The most successful Audi ever will be replaced in the UK next March when the all new A4 saloon reaches Britain’s showrooms. The model that attracted 1.5 million buyers across Europe has now been completely revised from the ground upwards with a larger, roomier bodyshell, fully independent suspension all round and two all-new lightweight aluminium engines - a 3.0-litre V6 and a 2.0-litre four.

The new A4 combines sleek, timeless styling with revolutionary technological advances such as the unique constantly variable Audi Multitronic automatic transmission. Available in the medium sector for the very first time, the Multitronic system combines exceptional smoothness and user-friendliness with minimal C02 emissions, and can actually improve performance and fuel economy compared with both manual and tiptronic automatic alternatives.

Manufactured in Audi’s main production facility in Ingolstadt, Bavaria, the new A4 perpetuates the brand’s tradition for four-wheel-drive, combining a longitudinal engine layout with quattro permanent all-wheel-drive technology just as its pioneering forebears did twenty years ago.

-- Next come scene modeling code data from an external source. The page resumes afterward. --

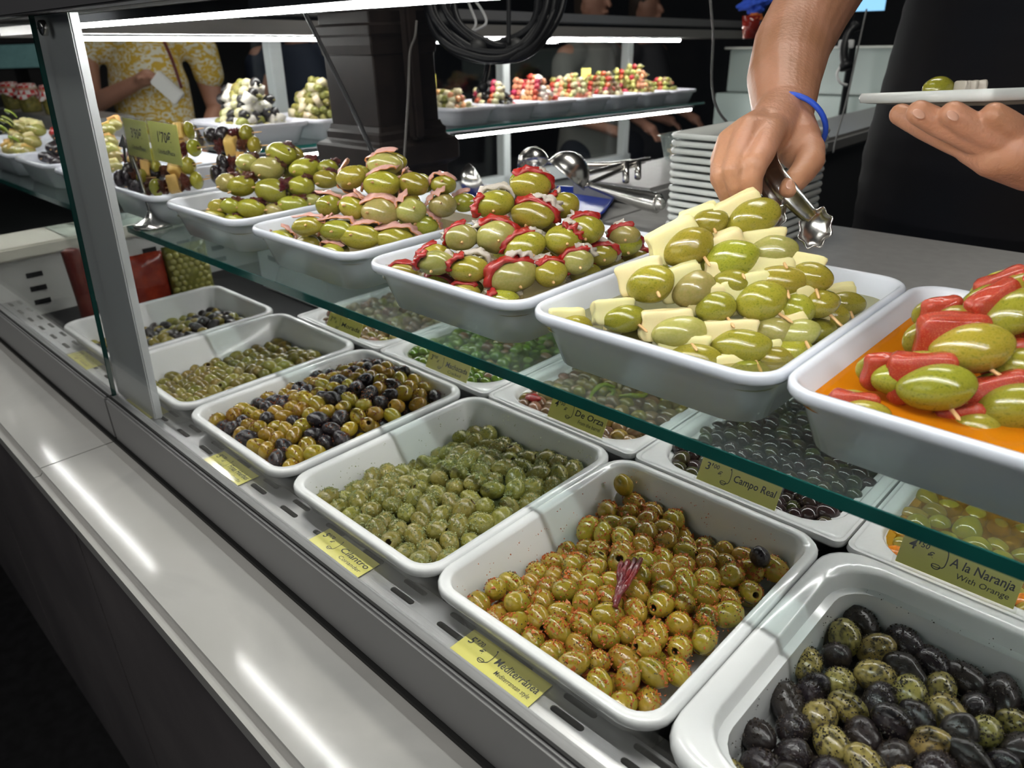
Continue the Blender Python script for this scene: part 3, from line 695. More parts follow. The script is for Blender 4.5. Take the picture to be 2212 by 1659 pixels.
# skewers
SK = {'E': [[-0.3327,0.6639,0.3711,0.0465,0.0345,20.0,0],[-0.3599,0.6337,0.369,0.032,0.0272,25.0,1],[-0.3639,0.6043,0.3511,0.0459,0.034,20.0,1],[-0.3313,0.6229,0.3412,0.0472,0.0338,15.0,1],[-0.3047,0.6568,0.3463,0.0395,0.0292,5.0,1],[-0.269,0.6649,0.3268,0.0358,0.0265,-5.0,2],[-0.3735,0.5574,0.3247,0.0404,0.0327,20.0,2],[-0.3421,0.5821,0.32,0.0388,0.0318,15.0,2],[-0.2894,0.6404,0.3239,0.0466,0.0264,0.0,2],[-0.2925,0.6174,0.3099,0.0431,0.0354,10.0,2],[-0.2654,0.6365,0.3042,0.0307,0.0291,0.0,3],[-0.2503,0.6575,0.3083,0.0262,0.0231,0.0,3],[-0.378,0.5259,0.3005,0.0385,0.0231,0.0,3],[-0.3351,0.5493,0.2918,0.0456,0.0251,5.0,3],[-0.2891,0.5801,0.2811,0.0483,0.0257,0.0,3],[-0.2713,0.6098,0.2895,0.0273,0.0243,5.0,3],[-0.2497,0.6254,0.2853,0.0348,0.0242,15.0,3],[-0.2451,0.6623,0.2818,0.0266,0.0156,0.0,4],[-0.2605,0.593,0.27,0.0314,0.021,10.0,4],[-0.3156,0.5455,0.2753,0.0436,0.0165,0.0,4],[-0.3672,0.5251,0.2845,0.0323,0.0123,0.0,4],[-0.2757,0.5708,0.265,0.0388,0.0104,0.0,4],[-0.4371,0.525,0.2824,0.0345,0.0115,-5.0,4],[-0.2454,0.6863,0.2898,0.027,0.0175,5.0,4],[-0.245,0.7289,0.29,0.038,0.0132,0.0,4],[-0.2509,0.6108,0.2758,0.0271,0.018,10.0,4],[-0.3205,0.586,0.3074,0.0338,0.0277,10.0,3],[-0.3191,0.6106,0.3239,0.0342,0.0249,5.0,2]], 'D': [[-0.6123,0.6563,0.3728,0.0471,0.0361,-5.0,0],[-0.6314,0.6134,0.356,0.0467,0.0327,5.0,1],[-0.5909,0.6369,0.344,0.051,0.0356,-5.0,1],[-0.5715,0.67,0.3537,0.0327,0.0373,0.0,1],[-0.6374,0.5638,0.3251,0.0367,0.0337,10.0,2],[-0.6087,0.5926,0.3252,0.0459,0.0398,10.0,2],[-0.5783,0.6078,0.3145,0.0502,0.035,15.0,2],[-0.5503,0.6428,0.3194,0.0427,0.0366,5.0,2],[-0.537,0.6697,0.3291,0.0399,0.0384,-10.0,2],[-0.6422,0.5274,0.3028,0.0439,0.0287,5.0,3],[-0.6106,0.5491,0.2958,0.0437,0.0316,0.0,3],[-0.5699,0.5794,0.2885,0.0555,0.039,10.0,3],[-0.5405,0.6105,0.2897,0.0375,0.0315,0.0,3],[-0.5256,0.6394,0.2996,0.0347,0.0302,10.0,3],[-0.5199,0.6784,0.3011,0.0294,0.0247,0.0,3],[-0.5204,0.7283,0.303,0.032,0.0304,0.0,3],[-0.6415,0.5249,0.2831,0.029,0.0137,0.0,4],[-0.6038,0.5334,0.28,0.0314,0.0119,0.0,4],[-0.5208,0.6577,0.2867,0.0292,0.0138,5.0,4],[-0.52,0.7077,0.2823,0.0287,0.0128,5.0,4],[-0.568,0.5585,0.2724,0.0387,0.0089,0.0,4],[-0.6541,0.5328,0.315,0.0304,0.0122,10.0,3],[-0.7051,0.5254,0.2869,0.0303,0.0112,0.0,4],[-0.5199,0.7594,0.283,0.0215,0.0116,0.0,4],[-0.5203,0.7244,0.3199,0.0301,0.0127,0.0,3]], 'C': [[-0.9031,0.6603,0.3706,0.053,0.0287,0.0,0],[-0.9272,0.6159,0.3562,0.0436,0.0331,15.0,1],[-0.889,0.6409,0.3469,0.0524,0.0389,5.0,1],[-0.8561,0.6728,0.3462,0.0434,0.0329,-10.0,1],[-0.927,0.572,0.3251,0.0311,0.0326,0.0,2],[-0.8995,0.5931,0.3205,0.037,0.04,-20.0,2],[-0.8654,0.617,0.3133,0.0516,0.0428,-5.0,2],[-0.8365,0.6476,0.3145,0.0428,0.0458,0.0,2],[-0.815,0.6896,0.3172,0.0388,0.0373,0.0,2],[-0.9287,0.5366,0.3012,0.0425,0.0264,5.0,3],[-0.8958,0.5604,0.2947,0.0483,0.0307,5.0,3],[-0.866,0.5788,0.2867,0.0554,0.035,0.0,3],[-0.8319,0.6127,0.2865,0.051,0.0219,-5.0,3],[-0.8161,0.6608,0.2926,0.0445,0.0297,0.0,3],[-0.9203,0.5252,0.2848,0.0321,0.0161,0.0,4],[-0.8256,0.7016,0.345,0.0239,0.015,0.0,2],[-0.8156,0.7307,0.316,0.026,0.0276,0.0,3],[-0.8889,0.5427,0.2773,0.0319,0.0087,0.0,4],[-0.9919,0.5255,0.2825,0.0397,0.0092,-8.0,4]], 'B': [[-1.2,0.6633,0.361,0.0541,0.0381,-10.0,0],[-1.2325,0.6154,0.3501,0.0359,0.0339,0.0,1],[-1.1998,0.6337,0.3399,0.0537,0.0398,-5.0,1],[-1.1547,0.6773,0.3389,0.0497,0.0338,5.0,1],[-1.2346,0.5747,0.3228,0.0355,0.0425,0.0,2],[-1.2134,0.588,0.3172,0.0473,0.0355,5.0,2],[-1.1709,0.6192,0.3093,0.0609,0.0413,-5.0,2],[-1.1401,0.6572,0.3144,0.0433,0.0335,0.0,2],[-1.1174,0.6922,0.323,0.0435,0.0316,0.0,2],[-1.127,0.7058,0.3394,0.0338,0.0179,0.0,2],[-1.2043,0.5588,0.2902,0.0351,0.0273,0.0,3],[-1.1776,0.5797,0.2861,0.0487,0.0312,0.0,3],[-1.1308,0.6316,0.2897,0.0507,0.0273,0.0,3],[-1.2179,0.5328,0.2815,0.0311,0.0165,0.0,4],[-1.224,0.5446,0.2941,0.0234,0.0176,0.0,3],[-1.1914,0.5514,0.2758,0.0252,0.0097,0.0,4],[-1.1506,0.6052,0.285,0.0234,0.0195,0.0,3],[-1.116,0.6611,0.2932,0.0255,0.0236,0.0,3]], 'A': [[-1.4867,0.7147,0.368,0.0961,0.037,3.5,0],[-1.567,0.6444,0.3751,0.0731,0.037,6.4,0],[-1.5352,0.6357,0.3464,0.077,0.0367,5.2,1],[-1.4601,0.7146,0.3492,0.0907,0.0367,-1.5,1],[-1.5214,0.602,0.3129,0.0938,0.0363,11.3,2],[-1.4376,0.6957,0.3199,0.0691,0.0364,-1.9,2],[-1.4916,0.5988,0.2895,0.0849,0.036,6.2,3],[-1.5823,0.5698,0.3332,0.0697,0.0365,5.7,1],[-1.5626,0.5632,0.3145,0.0668,0.0363,3.9,2],[-1.5665,0.5398,0.3008,0.0641,0.0362,2.0,3],[-1.5361,0.549,0.2858,0.0683,0.036,0.0,3],[-1.4355,0.674,0.303,0.0642,0.0362,2.0,3]], 'F': [[-0.1042,0.6527,0.3318,0.0473,0.0309,20.0,0],[-0.119,0.6109,0.3128,0.0537,0.0349,5.0,1],[-0.1277,0.5722,0.2915,0.0475,0.0325,10.0,2],[-0.0801,0.6013,0.2784,0.0487,0.033,20.0,2],[-0.1345,0.6284,0.336,0.0292,0.0128,5.0,1],[-0.1095,0.6763,0.3523,0.0388,0.0139,25.0,0],[-0.0944,0.5744,0.2696,0.0328,0.0164,15.0,3],[-0.1614,0.5321,0.287,0.0368,0.0123,0.0,3],[-0.084,0.6293,0.301,0.0319,0.0266,10.0,1],[-0.1585,0.5475,0.2959,0.0194,0.0106,0.0,3],[-0.1518,0.5705,0.3074,0.0232,0.0125,0.0,3],[-0.0637,0.5949,0.2623,0.036,0.0129,20.0,3],[-0.0683,0.6656,0.3156,0.0448,0.0305,10.0,1],[-0.0506,0.6454,0.2888,0.0438,0.0298,10.0,2],[-0.082,0.6865,0.34,0.0457,0.0311,10.0,0],[-0.0381,0.6262,0.2663,0.043,0.0258,10.0,3],[-0.1518,0.5941,0.324,0.0163,0.0099,0.0,3]], 'G': [[-1.8571,0.6089,0.3377,0.0394,0.0341,10.0,1],[-1.8267,0.6042,0.3129,0.0313,0.0287,0.0,2],[-1.8802,0.621,0.3625,0.037,0.0291,10.0,0],[-1.8822,0.6362,0.3747,0.0318,0.0239,0.0,0],[-1.8447,0.6039,0.3254,0.0393,0.0314,0.0,2],[-1.809,0.5925,0.292,0.0337,0.0259,0.0,3]]}
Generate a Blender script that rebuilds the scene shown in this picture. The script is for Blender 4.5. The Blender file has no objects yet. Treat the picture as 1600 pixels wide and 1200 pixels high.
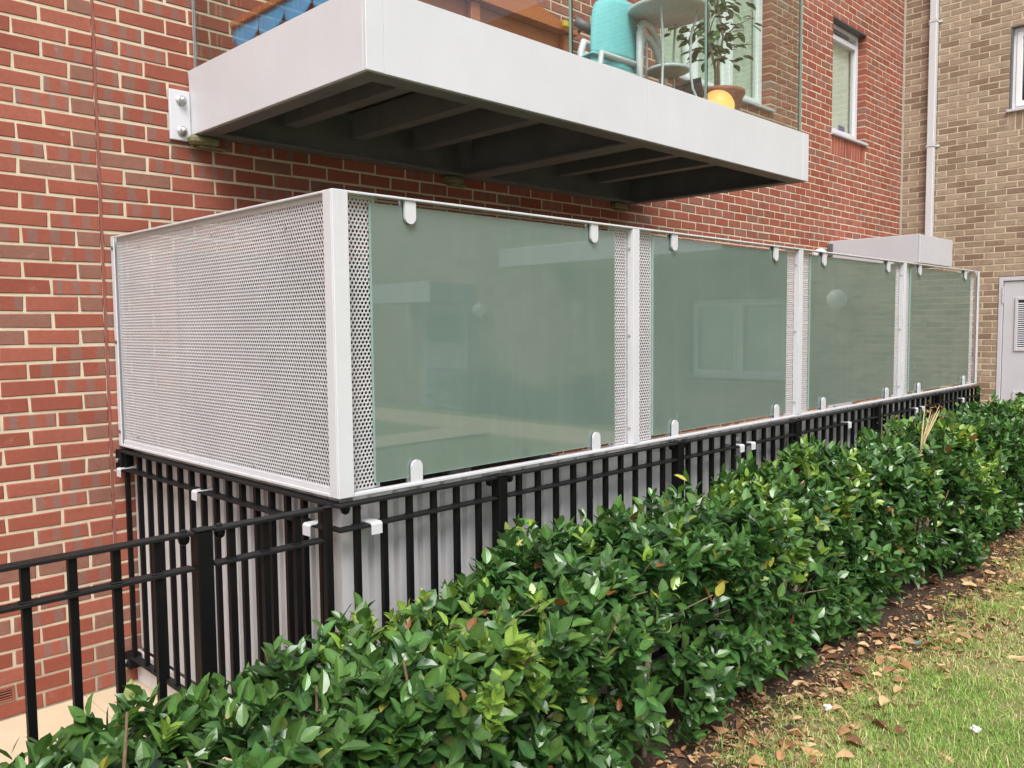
import bpy, math, random
import numpy as np
from mathutils import Matrix, Vector

random.seed(7)
rng = np.random.default_rng(11)
sc = bpy.context.scene
col = sc.collection
R = math.radians

# ------------------------------------------------------------------ camera
CAM = Vector((-1.3483, -4.1362, 1.7176))
yaw, pitch, roll = 0.7898, -0.0692, -0.0098
_d = Vector((math.sin(yaw) * math.cos(pitch), math.cos(yaw) * math.cos(pitch), math.sin(pitch)))
_r = Vector((math.cos(yaw), -math.sin(yaw), 0))
_u = _r.cross(_d)
_r2 = math.cos(roll) * _r + math.sin(roll) * _u
_u2 = -math.sin(roll) * _r + math.cos(roll) * _u
FPX = 1307.34
cd = bpy.data.cameras.new('camera')
cam = bpy.data.objects.new('camera', cd)
col.objects.link(cam)
m3 = Matrix((_r2, _u2, -_d)).transposed()
cam.matrix_world = Matrix.Translation(CAM) @ m3.to_4x4()
cd.sensor_width = 36.0
cd.lens = FPX / 1600 * 36.0
cd.clip_start = 0.05
cd.clip_end = 500
sc.camera = cam


def project(p):
    q = Vector(p) - CAM
    z = q.dot(_d)
    if z < 0.05:
        return None
    return (800 + FPX * q.dot(_r2) / z, 600 - FPX * q.dot(_u2) / z, z)


# ------------------------------------------------------------------ light
SUN_EL, SUN_AZ = R(54), R(221)          # azimuth measured from +Y towards +X
w = bpy.data.worlds.new('World')
sc.world = w
w.use_nodes = True
nt = w.node_tree
bg = nt.nodes['Background']
sky = nt.nodes.new('ShaderNodeTexSky')
sky.sky_type = 'NISHITA'
sky.sun_disc = False
sky.sun_elevation = SUN_EL
sky.sun_rotation = SUN_AZ
sky.air_density = 1.0
sky.dust_density = 4.0
hs = nt.nodes.new('ShaderNodeHueSaturation')
hs.inputs['Saturation'].default_value = 0.42
nt.links.new(sky.outputs[0], hs.inputs['Color'])
nt.links.new(hs.outputs[0], bg.inputs['Color'])
bg.inputs['Strength'].default_value = 0.10
sl = bpy.data.lights.new('sun', 'SUN')
sl.energy = 1.5
sl.angle = R(32)
sl.color = (1.0, 0.99, 0.985)
so = bpy.data.objects.new('sun', sl)
col.objects.link(so)
sdir = Vector((math.sin(SUN_AZ) * math.cos(SUN_EL), math.cos(SUN_AZ) * math.cos(SUN_EL), math.sin(SUN_EL)))
so.rotation_euler = (-sdir).to_track_quat('-Z', 'Y').to_euler()
so.location = sdir * 30
vs = sc.view_settings
vs.view_transform = 'Standard'
vs.look = 'None'
vs.gamma = 1.0
vs.exposure = 1.12
vs.use_curve_mapping = False
sc.cycles.max_bounces = 8
sc.cycles.transparent_max_bounces = 16
sc.cycles.sample_clamp_indirect = 6


# ------------------------------------------------------------------ materials
def nodes_of(name):
    m = bpy.data.materials.new(name)
    m.use_nodes = True
    n = m.node_tree
    b = n.nodes['Principled BSDF']
    return m, n, b


def N(n, t, **kw):
    x = n.nodes.new(t)
    for k, v in kw.items():
        if hasattr(x, k):
            setattr(x, k, v)
        else:
            x.inputs[k].default_value = v
    return x


def pos(n):
    return n.nodes.new('ShaderNodeNewGeometry').outputs['Position']


def noise(n, scale, detail=3, rough=0.55, vec=None):
    t = N(n, 'ShaderNodeTexNoise', Scale=scale, Detail=detail, Roughness=rough)
    n.links.new(vec if vec is not None else pos(n), t.inputs['Vector'])
    return t.outputs['Fac']


def ramp(n, fac, stops):
    r = n.nodes.new('ShaderNodeValToRGB')
    e = r.color_ramp.elements
    while len(e) < len(stops):
        e.new(0.5)
    for i, (p, c) in enumerate(stops):
        e[i].position = p
        e[i].color = (c, c, c, 1) if not hasattr(c, '__len__') else (*c[:3], 1)
    n.links.new(fac, r.inputs[0])
    return r.outputs[0]


def mix(n, fac, a, b, mode='MIX'):
    x = n.nodes.new('ShaderNodeMix')
    x.data_type = 'RGBA'
    x.blend_type = mode
    for s, v in ((0, fac), (6, a), (7, b)):
        if hasattr(v, 'links') or hasattr(v, 'is_linked'):
            n.links.new(v, x.inputs[s])
        else:
            x.inputs[s].default_value = v if s == 0 else (*v[:3], 1)
    return x.outputs[2]


def mth(n, op, a, b=0.0, c=0.0):
    x = n.nodes.new('ShaderNodeMath')
    x.operation = op
    for i, v in enumerate((a, b, c)):
        if hasattr(v, 'is_linked'):
            n.links.new(v, x.inputs[i])
        else:
            x.inputs[i].default_value = v
    return x.outputs[0]


def bump(n, b, h, strength=0.3, dist=0.01):
    x = N(n, 'ShaderNodeBump', Strength=strength, Distance=dist)
    n.links.new(h, x.inputs['Height'])
    n.links.new(x.outputs[0], b.inputs['Normal'])


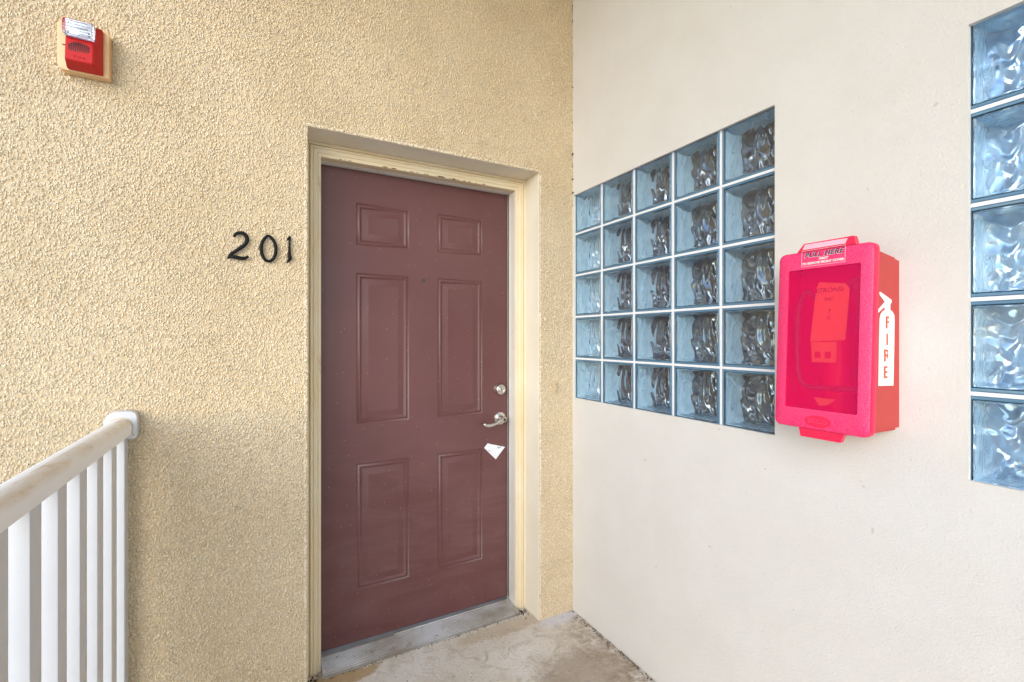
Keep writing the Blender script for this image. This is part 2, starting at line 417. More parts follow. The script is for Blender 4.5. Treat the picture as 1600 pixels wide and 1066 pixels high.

In Britain it is predicted that as many as 30 per cent of new A4 sales will feature this trusted transmission system.

One of the most welcome advantages of the new longer, wider and taller A4 bodyshell will be the significantly increased rear leg room its expanded wheelbase provides. The shell is also now 45 per cent stiffer than its predecessor, bringing obvious impact safety benefits. Active and passive safety has also been improved by the addition of both the Audi Electronic Stability Programme (ESP) and the SIDEGUARD head airbag protection system, bringing a total of six airbags in all.

The new Audi A4 is the sixth offering from Audi since 1972 to compete in the prestige sector of the medium segment, a corner of the market which the German marque has helped to define with sales of 6.5 million cars to date.

Fresh from its official press unveiling, staged last month in London and seven other European cities concurrently, the all-new Audi A4 has been drawing the crowds on its World public debut at the Berlin Motor Show. The eagerly awaited newcomer will mount a fresh challenge to the status quo in the UK prestige medium saloon market when it goes on sale here in March 2001.

The new car features improvements to every ingredient in the established A4 formula which has proved so successful in the original, and perennially popular car, launched in the UK in 1995. At the UK launch the new A4 line-up will include four models equipped with a choice of three engines - a 2.0-litre, four-cylinder petrol engine with 130bhp will replace the existing 1.8-litre (125bhp), naturally aspirated unit, and the current 2.8-litre V6 (193bhp) will make way for a new 3.0-litre V6 with 220bhp. A 2.5-litre TDI V6 with 180bhp will complete the initial line-up.

With an aluminium block, five-valve technology and a balancer shaft for optimum smoothness and refinement, the sophisticated 2.0-litre, 130bhp unit is expected to be the choice of the majority of UK buyers. Allied to the standard five-speed manual gearbox, this engine enables the 2.0-litre A4 to accelerate from 0-62mph in 9.9 seconds and reach a 132mph maximum where conditions allow.

Flagship quattro models will be equipped with either the 180bhp 2.5 TDI V6 engine found until now only in A6 and allroad 2.5 TDI quattro Sport models (A4 models have used the 150bhp version), or the new 3.0-litre V6 petrol engine with 220bhp. Like the 2.0-litre engine the new V6 also uses an aluminium block as a foundation and is further refined by a balancer shaft, plus numerous other advances which ensure that it is at the forefront of engine technology. The 3.0-litre A4 quattro can reach 62mph from rest in 6.9 seconds and continue to a 152mph maximum speed.

Following soon afterwards next year will be models powered by a new 130bhp version of the acclaimed 1.9-litre, four-cylinder TDI engine, plus the consistently popular turbocharged four-cylinder 1.8 T petrol unit.

Sophisticated running gear, incorporating a high proportion of weight-saving aluminium components, will combine with these formidable engines to ensure that the A4 evolves as completely in dynamic terms as it has physically.

The four-link front suspension used to great effect in the original A4 has been comprehensively reworked and reduced in weight by 8.5kg for the newcomer, permitting greater ride comfort and even sharper responses. At the rear all models now use the advanced fully independent set-up which until now has been the preserve of quattro versions, uprated with considerably more aluminium input for reduced weight. The end result is a car which is both vastly more rewarding and noticeably more relaxed on the move than its already highly proficient predecessor.

Exact specification for the new line-up in the UK has yet to be announced and further details will follow nearer to launch in 2001.